The $\int{\dfrac{1}{x+{{x}^{5}}}dx}=f\left( x \right)+c$, then the value of $\int{\dfrac{{{x}^{4}}}{x+{{x}^{5}}}dx}$ is
A. $\log x-f\left( x \right)+c$
B. $f\left( x \right)+\log x+c$
C. $f\left( x \right)-\log x+c$
D. None of these

Answer 1

Hint: We first explain the terms $\dfrac{dy}{dx}$ where $y=f\left( x \right)$.We break the given expression and then need to integrate the equation once to find all the solutions of the integration. We take one arbitrary constant term for the integration.
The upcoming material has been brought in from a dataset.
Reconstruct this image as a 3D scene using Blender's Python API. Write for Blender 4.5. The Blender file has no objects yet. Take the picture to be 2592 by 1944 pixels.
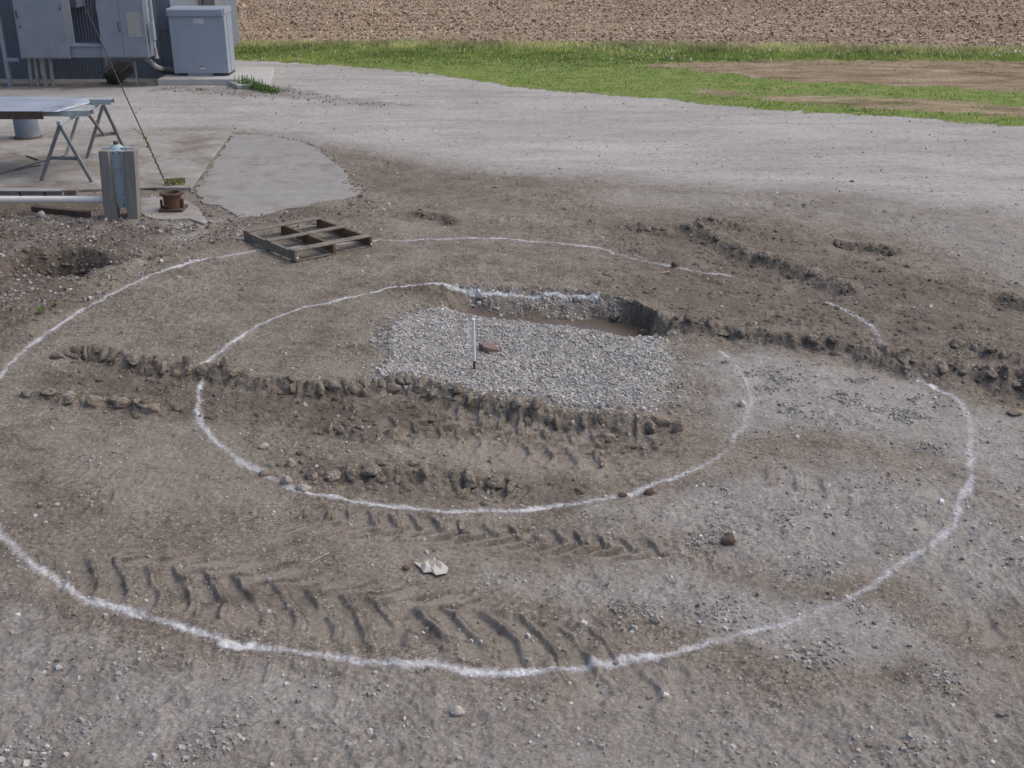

Complete step by step answer:
We need to find the integral of $\int{\dfrac{{{x}^{4}}}{x+{{x}^{5}}}dx}$. We have
$\dfrac{{{x}^{4}}}{x+{{x}^{5}}} =\dfrac{1+{{x}^{4}}-1}{x\left( 1+{{x}^{4}} \right)} \\
\Rightarrow \dfrac{{{x}^{4}}}{x+{{x}^{5}}}=\dfrac{1+{{x}^{4}}}{x\left( 1+{{x}^{4}} \right)}-\dfrac{1}{x+{{x}^{5}}} \\
\Rightarrow \dfrac{{{x}^{4}}}{x+{{x}^{5}}}=\dfrac{1}{x}-\dfrac{1}{x+{{x}^{5}}} \\ $
We can form $\int{\dfrac{{{x}^{4}}}{x+{{x}^{5}}}dx}$ as
\[\int{\left( \dfrac{1}{x}-\dfrac{1}{x+{{x}^{5}}} \right)dx}=\int{\dfrac{dx}{x}}-\int{\dfrac{dx}{x+{{x}^{5}}}}\]
Now we use the integral theorem of \[\int{\dfrac{dx}{x}}=\log \left| x \right|+c\]. Given $\int{\dfrac{1}{x+{{x}^{5}}}dx}=f\left( x \right)+c$.
\[\int{\dfrac{{{x}^{4}}}{x+{{x}^{5}}}dx} =\int{\dfrac{dx}{x}}-\int{\dfrac{dx}{x+{{x}^{5}}}} \\
\therefore \int{\dfrac{{{x}^{4}}}{x+{{x}^{5}}}dx}=\log \left| x \right|-f\left( x \right)+c \]

Hence, the correct option is A.

Note: The breaking of the function is necessary for the integration as chain rule can not be applied separately. If the particular value for the variable $x$ is not available then we have to use the modulus form for the integration.